═══ SUPPLIED DATA ═══
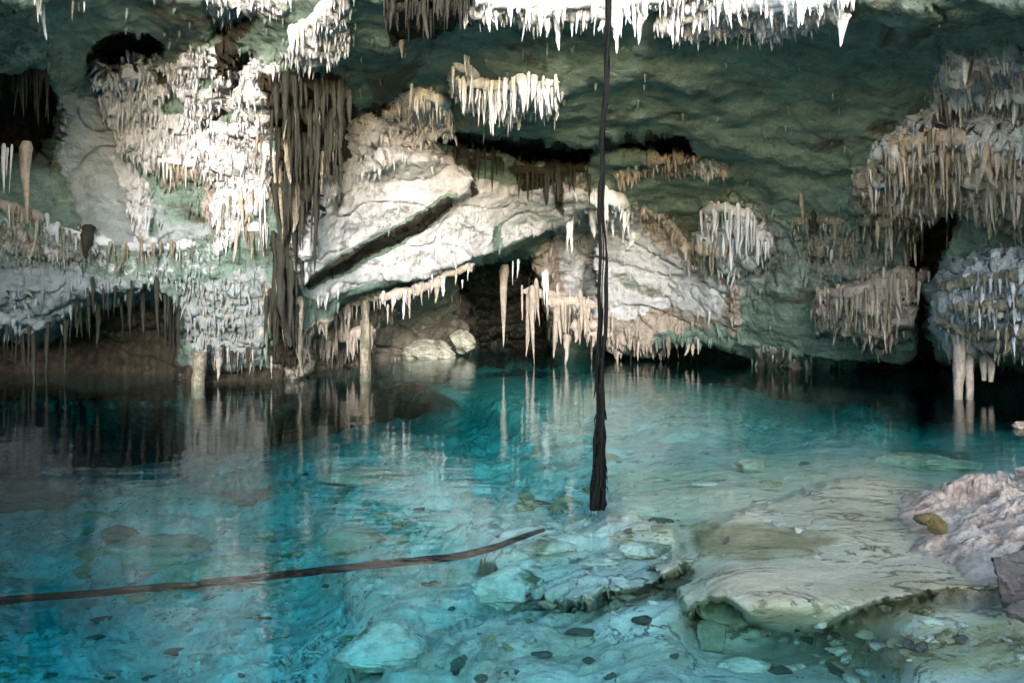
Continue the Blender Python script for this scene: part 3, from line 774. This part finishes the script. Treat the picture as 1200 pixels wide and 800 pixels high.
curtain('stalactite_curtain', 'grey domed flowstone at the right edge with short fringe', S_,
 [([(1098,372),(1130,388),(1180,392),(1215,386)], 24, 12, 30, 10, None), ([(1100,340),(1140,330),(1200,322)], 20, 14, 34, 9, None), ([(1110,360),(1160,360),(1205,356)], 18, 12, 30, 9, None)], 'grey', mats=['mossy', 'grey', 'mossy'], seed=24)
curtain('stalactite_curtain', 'grey white drips below the top right of the right wall', S_,
 [([(1110,84),(1150,80),(1205,78)], 16, 14, 34, 10, None), ([(1090,124),(1140,116),(1205,112)], 18, 14, 36, 10, None)], 'grey', mats=['grey', 'white', 'mossy'], seed=25)
curtain('stalactite_curtain', 'dark root like fringe of the left undercut just above the water', S_,
 [([(0,388),(60,392),(105,352),(150,344),(190,340),(210,380)], 40, 36, 86, 9, None)], 'brown', body=False, seed=26)
curtain('stalactite_curtain', 'brown stubs at the waterline beside the broken column', S_,
 [([(246,418),(280,414),(318,420)], 14, 14, 34, 9, 17.7)], 'mossy', mats=['mossy', 'brown', 'tan'], body=False, seed=27)
curtain('stalactite_curtain', 'dark stained drips hanging below the black slot onto the pale face', S_,
 [([(530,176),(560,182),(590,190)], 11, 16, 50, 8, None), ([(595,196),(640,200),(690,196)], 16, 16, 48, 9, None)], 'brown', seed=28)
curtain('stalactite_curtain', 'white drips at the top edge above the dark drapery', S_,
 [([(340,42),(370,22),(392,-6)], 12, 14, 34, 8, None), ([(398,-12),(404,-12)], 2, 40, 56, 10, None)], 'white', mats=['white', 'tan'], seed=29)
curtain('stalactite_curtain', 'low fringe of small tan drips over the dark water right of the root', S_,
 [([(724,404),(770,402),(830,408)], 16, 10, 28, 8, None)], 'mossy', mats=['mossy', 'tan', 'brown'], body=False, seed=30)
curtain('stalactite_curtain', 'greenish fringe hanging under the middle of the right wall', S_,
 [([(925,262),(950,258),(990,262)], 14, 12, 32, 7, None), ([(940,300),(970,296),(1000,300)], 12, 10, 26, 7, None)], 'mossy', mats=['mossy', 'brown', 'grey'], seed=31)
curtain('stalactite_curtain', 'brown streaked drips over the left shoulder of the pale face, in the crack', S_,
 [([(385,205),(396,196),(408,180)], 8, 20, 48, 8, None)], 'brown', mats=['brown', 'mossy'], seed=32)
curtain('stalactite_curtain', 'thin green tipped drips on the ceiling at the top left corner', S_,
 [([(40,-10),(50,8)], 6, 20, 44, 6, None), ([(82,6),(102,2)], 3, 12, 26, 5, None)], 'mossy', mats=['mossy', 'white'], body=False, seed=33)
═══
__EXERCISE REQUIREMENTS__
Working from the material above, transcribe it exactly while omitting pictures.

__RESULT OF THIS TASK__
Continue the Blender Python script for this scene: part 3, from line 774. This part finishes the script. Treat the picture as 1200 pixels wide and 800 pixels high.
curtain('stalactite_curtain', 'grey domed flowstone at the right edge with short fringe', S_,
 [([(1098,372),(1130,388),(1180,392),(1215,386)], 24, 12, 30, 10, None), ([(1100,340),(1140,330),(1200,322)], 20, 14, 34, 9, None), ([(1110,360),(1160,360),(1205,356)], 18, 12, 30, 9, None)], 'grey', mats=['mossy', 'grey', 'mossy'], seed=24)
curtain('stalactite_curtain', 'grey white drips below the top right of the right wall', S_,
 [([(1110,84),(1150,80),(1205,78)], 16, 14, 34, 10, None), ([(1090,124),(1140,116),(1205,112)], 18, 14, 36, 10, None)], 'grey', mats=['grey', 'white', 'mossy'], seed=25)
curtain('stalactite_curtain', 'dark root like fringe of the left undercut just above the water', S_,
 [([(0,388),(60,392),(105,352),(150,344),(190,340),(210,380)], 40, 36, 86, 9, None)], 'brown', body=False, seed=26)
curtain('stalactite_curtain', 'brown stubs at the waterline beside the broken column', S_,
 [([(246,418),(280,414),(318,420)], 14, 14, 34, 9, 17.7)], 'mossy', mats=['mossy', 'brown', 'tan'], body=False, seed=27)
curtain('stalactite_curtain', 'dark stained drips hanging below the black slot onto the pale face', S_,
 [([(530,176),(560,182),(590,190)], 11, 16, 50, 8, None), ([(595,196),(640,200),(690,196)], 16, 16, 48, 9, None)], 'brown', seed=28)
curtain('stalactite_curtain', 'white drips at the top edge above the dark drapery', S_,
 [([(340,42),(370,22),(392,-6)], 12, 14, 34, 8, None), ([(398,-12),(404,-12)], 2, 40, 56, 10, None)], 'white', mats=['white', 'tan'], seed=29)
curtain('stalactite_curtain', 'low fringe of small tan drips over the dark water right of the root', S_,
 [([(724,404),(770,402),(830,408)], 16, 10, 28, 8, None)], 'mossy', mats=['mossy', 'tan', 'brown'], body=False, seed=30)
curtain('stalactite_curtain', 'greenish fringe hanging under the middle of the right wall', S_,
 [([(925,262),(950,258),(990,262)], 14, 12, 32, 7, None), ([(940,300),(970,296),(1000,300)], 12, 10, 26, 7, None)], 'mossy', mats=['mossy', 'brown', 'grey'], seed=31)
curtain('stalactite_curtain', 'brown streaked drips over the left shoulder of the pale face, in the crack', S_,
 [([(385,205),(396,196),(408,180)], 8, 20, 48, 8, None)], 'brown', mats=['brown', 'mossy'], seed=32)
curtain('stalactite_curtain', 'thin green tipped drips on the ceiling at the top left corner', S_,
 [([(40,-10),(50,8)], 6, 20, 44, 6, None), ([(82,6),(102,2)], 3, 12, 26, 5, None)], 'mossy', mats=['mossy', 'white'], body=False, seed=33)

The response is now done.